> Directions: Word for word, transcribe the lines below and drop the pictures.

> Collected data:
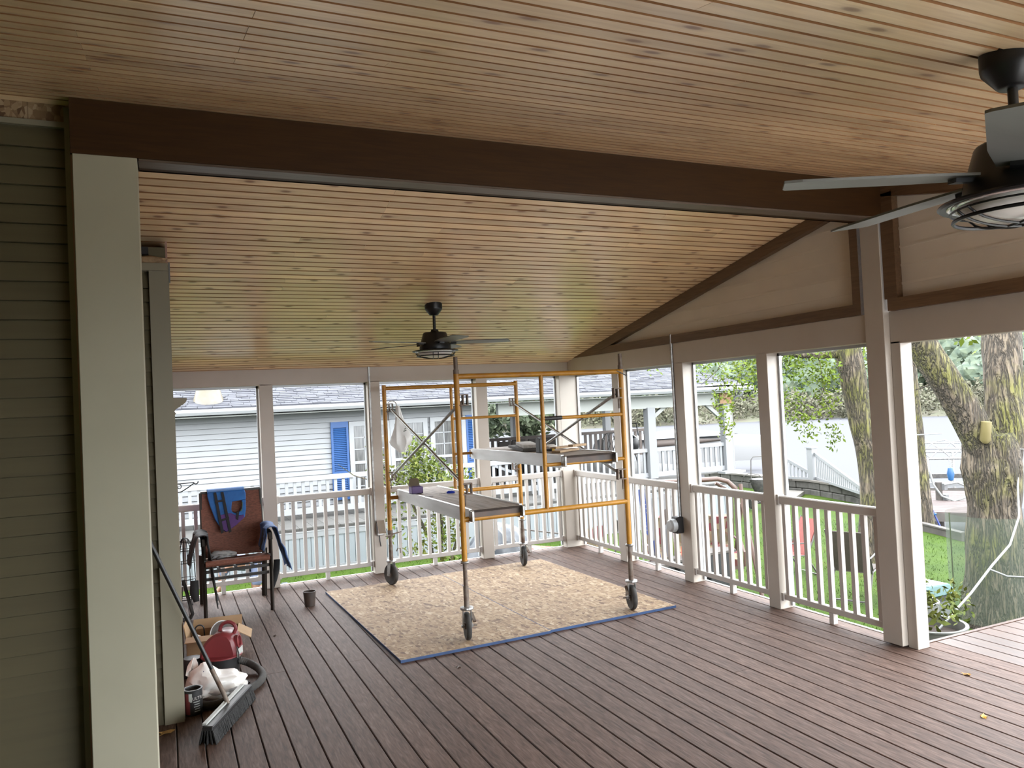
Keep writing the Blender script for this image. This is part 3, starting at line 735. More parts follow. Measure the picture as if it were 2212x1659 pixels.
def walkboard(x0, x1, dx, zf, zr, label):
    t = thing('walkboard', label, 'plank', ((x0 + x1) / 2, 6.6, zf - .05), 'scaffold walkboards')
    y0, y1 = 5.475, 7.70
    def P(x, y, z): u = (y - y0) / (y1 - y0); return (x + dx * u, y, z + (zr - zf) * u)
    MB().prism([P(x0 + .022, y0, zf - .016), P(x1 - .022, y0, zf - .016), P(x1 - .022, y0, zf), P(x0 + .022, y0, zf)], (dx, y1 - y0, zr - zf)).build('deck_panel', 'plywood_worn', t)
    MB().prism([P(x0 + .022, y0 - .003, zf - .018), P(x1 - .022, y0 - .003, zf - .018), P(x1 - .022, y0 - .003, zf - .001), P(x0 + .022, y0 - .003, zf - .001)], (0, .004, 0)).build('weathered_edge', 'soil', t)
    for e, s_ in ((x0, 1), (x1, -1)):
        a, b = (e, e + s_ * .026); lo, hi = min(a, b), max(a, b)
        m = MB().prism([P(lo, y0 + .03, zf - .10), P(hi, y0 + .03, zf - .10), P(hi, y0 + .03, zf - .092), P((lo if s_ > 0 else hi) + s_ * .006, y0 + .03, zf - .092), P((lo if s_ > 0 else hi) + s_ * .006, y0 + .03, zf - .004), P(hi if s_ > 0 else lo, y0 + .03, zf - .004), P(hi if s_ > 0 else lo, y0 + .03, zf + .006), P(lo if s_ > 0 else hi, y0 + .03, zf + .006)], (dx * .97, y1 - y0 - .06, (zr - zf) * .97))
        m.build('side_rail', 'aluminium', t)
        for y in (y0 + .02, y1 - .02):
            p = P((lo + hi) / 2, y, zf - .045)
            MB().obox(p, (.011, .045, .042)).build('hook', 'rusty_steel' if y > 6 else 'galvanised', t, bevel=.004)
    for u in (.02, .5, .98):
        p, q = P(x0 + .025, y0 + u * (y1 - y0), zf + (zr - zf) * u - .04 - (zr - zf) * u), P(x1 - .025, y0 + u * (y1 - y0), zf - .04)
        MB().bar(p, q, .035, .045).build('cross_member', 'dark_tin', t)
    return t
walkboard(2.085, 2.535, .05, 1.003, .97, 'aluminium walkboard with worn plywood on the lower bars of the scaffold')
walkboard(2.90, 3.405, .06, 1.358, 1.33, 'aluminium walkboard on the upper rungs of the scaffold with wood scraps on it')
# --- things lying on the walkboards
t = thing('screw_box', 'open purple cardboard box on the lower scaffold walkboard', 'box', (2.16, 7.10, .985))
MB().box(2.105, 7.05, .985, 2.215, 7.15, .99).box(2.105, 7.05, .985, 2.108, 7.15, 1.05).box(2.212, 7.05, .985, 2.215, 7.15, 1.05).box(2.105, 7.05, .985, 2.215, 7.053, 1.05).box(2.105, 7.147, .985, 2.215, 7.15, 1.05).build('carton', 'purple_card', t)
MB().prism([(2.105, 7.15, 1.05), (2.215, 7.15, 1.05), (2.21, 7.168, 1.115), (2.20, 7.172, 1.122), (2.13, 7.172, 1.122), (2.12, 7.168, 1.115)], (0, .003, 0)).prism([(2.105, 7.05, 1.05), (2.105, 7.15, 1.05), (2.09, 7.14, 1.09), (2.09, 7.06, 1.06)], (.003, 0, 0)).build('flap', 'brown_card', t)
MB().box(2.108, 7.06, 1.0, 2.212, 7.147, 1.035).build('screws', 'dark_tin', t, kind='stuff')
t = thing('putty_knife', 'blue handled tool lying on the lower scaffold walkboard', 'tool', (2.37, 6.77, .99))
MB().tube([(2.355, 6.775, 1.0), (2.37, 6.77, 1.004), (2.40, 6.758, 1.004), (2.425, 6.748, 1.0)], [.008, .014, .014, .009], 10).build('handle', 'tool_blue', t, smooth=True)
MB().bar((2.29, 6.80, .994), (2.357, 6.774, .999), .018, .003).build('blade', 'rusty_steel', t)
single(MB().bar((2.13, 6.73, .992), (2.20, 6.70, .992), .016, .006), 'wood_chip', 'dark_tin', (2.165, 6.715, .989), 'dark sliver of wood near the edge of the lower walkboard', 'wood scrap')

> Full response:
Keep writing the Blender script for this image. This is part 3, starting at line 735. More parts follow. Measure the picture as if it were 2212x1659 pixels.
def walkboard(x0, x1, dx, zf, zr, label):
    t = thing('walkboard', label, 'plank', ((x0 + x1) / 2, 6.6, zf - .05), 'scaffold walkboards')
    y0, y1 = 5.475, 7.70
    def P(x, y, z): u = (y - y0) / (y1 - y0); return (x + dx * u, y, z + (zr - zf) * u)
    MB().prism([P(x0 + .022, y0, zf - .016), P(x1 - .022, y0, zf - .016), P(x1 - .022, y0, zf), P(x0 + .022, y0, zf)], (dx, y1 - y0, zr - zf)).build('deck_panel', 'plywood_worn', t)
    MB().prism([P(x0 + .022, y0 - .003, zf - .018), P(x1 - .022, y0 - .003, zf - .018), P(x1 - .022, y0 - .003, zf - .001), P(x0 + .022, y0 - .003, zf - .001)], (0, .004, 0)).build('weathered_edge', 'soil', t)
    for e, s_ in ((x0, 1), (x1, -1)):
        a, b = (e, e + s_ * .026); lo, hi = min(a, b), max(a, b)
        m = MB().prism([P(lo, y0 + .03, zf - .10), P(hi, y0 + .03, zf - .10), P(hi, y0 + .03, zf - .092), P((lo if s_ > 0 else hi) + s_ * .006, y0 + .03, zf - .092), P((lo if s_ > 0 else hi) + s_ * .006, y0 + .03, zf - .004), P(hi if s_ > 0 else lo, y0 + .03, zf - .004), P(hi if s_ > 0 else lo, y0 + .03, zf + .006), P(lo if s_ > 0 else hi, y0 + .03, zf + .006)], (dx * .97, y1 - y0 - .06, (zr - zf) * .97))
        m.build('side_rail', 'aluminium', t)
        for y in (y0 + .02, y1 - .02):
            p = P((lo + hi) / 2, y, zf - .045)
            MB().obox(p, (.011, .045, .042)).build('hook', 'rusty_steel' if y > 6 else 'galvanised', t, bevel=.004)
    for u in (.02, .5, .98):
        p, q = P(x0 + .025, y0 + u * (y1 - y0), zf + (zr - zf) * u - .04 - (zr - zf) * u), P(x1 - .025, y0 + u * (y1 - y0), zf - .04)
        MB().bar(p, q, .035, .045).build('cross_member', 'dark_tin', t)
    return t
walkboard(2.085, 2.535, .05, 1.003, .97, 'aluminium walkboard with worn plywood on the lower bars of the scaffold')
walkboard(2.90, 3.405, .06, 1.358, 1.33, 'aluminium walkboard on the upper rungs of the scaffold with wood scraps on it')
# --- things lying on the walkboards
t = thing('screw_box', 'open purple cardboard box on the lower scaffold walkboard', 'box', (2.16, 7.10, .985))
MB().box(2.105, 7.05, .985, 2.215, 7.15, .99).box(2.105, 7.05, .985, 2.108, 7.15, 1.05).box(2.212, 7.05, .985, 2.215, 7.15, 1.05).box(2.105, 7.05, .985, 2.215, 7.053, 1.05).box(2.105, 7.147, .985, 2.215, 7.15, 1.05).build('carton', 'purple_card', t)
MB().prism([(2.105, 7.15, 1.05), (2.215, 7.15, 1.05), (2.21, 7.168, 1.115), (2.20, 7.172, 1.122), (2.13, 7.172, 1.122), (2.12, 7.168, 1.115)], (0, .003, 0)).prism([(2.105, 7.05, 1.05), (2.105, 7.15, 1.05), (2.09, 7.14, 1.09), (2.09, 7.06, 1.06)], (.003, 0, 0)).build('flap', 'brown_card', t)
MB().box(2.108, 7.06, 1.0, 2.212, 7.147, 1.035).build('screws', 'dark_tin', t, kind='stuff')
t = thing('putty_knife', 'blue handled tool lying on the lower scaffold walkboard', 'tool', (2.37, 6.77, .99))
MB().tube([(2.355, 6.775, 1.0), (2.37, 6.77, 1.004), (2.40, 6.758, 1.004), (2.425, 6.748, 1.0)], [.008, .014, .014, .009], 10).build('handle', 'tool_blue', t, smooth=True)
MB().bar((2.29, 6.80, .994), (2.357, 6.774, .999), .018, .003).build('blade', 'rusty_steel', t)
single(MB().bar((2.13, 6.73, .992), (2.20, 6.70, .992), .016, .006), 'wood_chip', 'dark_tin', (2.165, 6.715, .989), 'dark sliver of wood near the edge of the lower walkboard', 'wood scrap')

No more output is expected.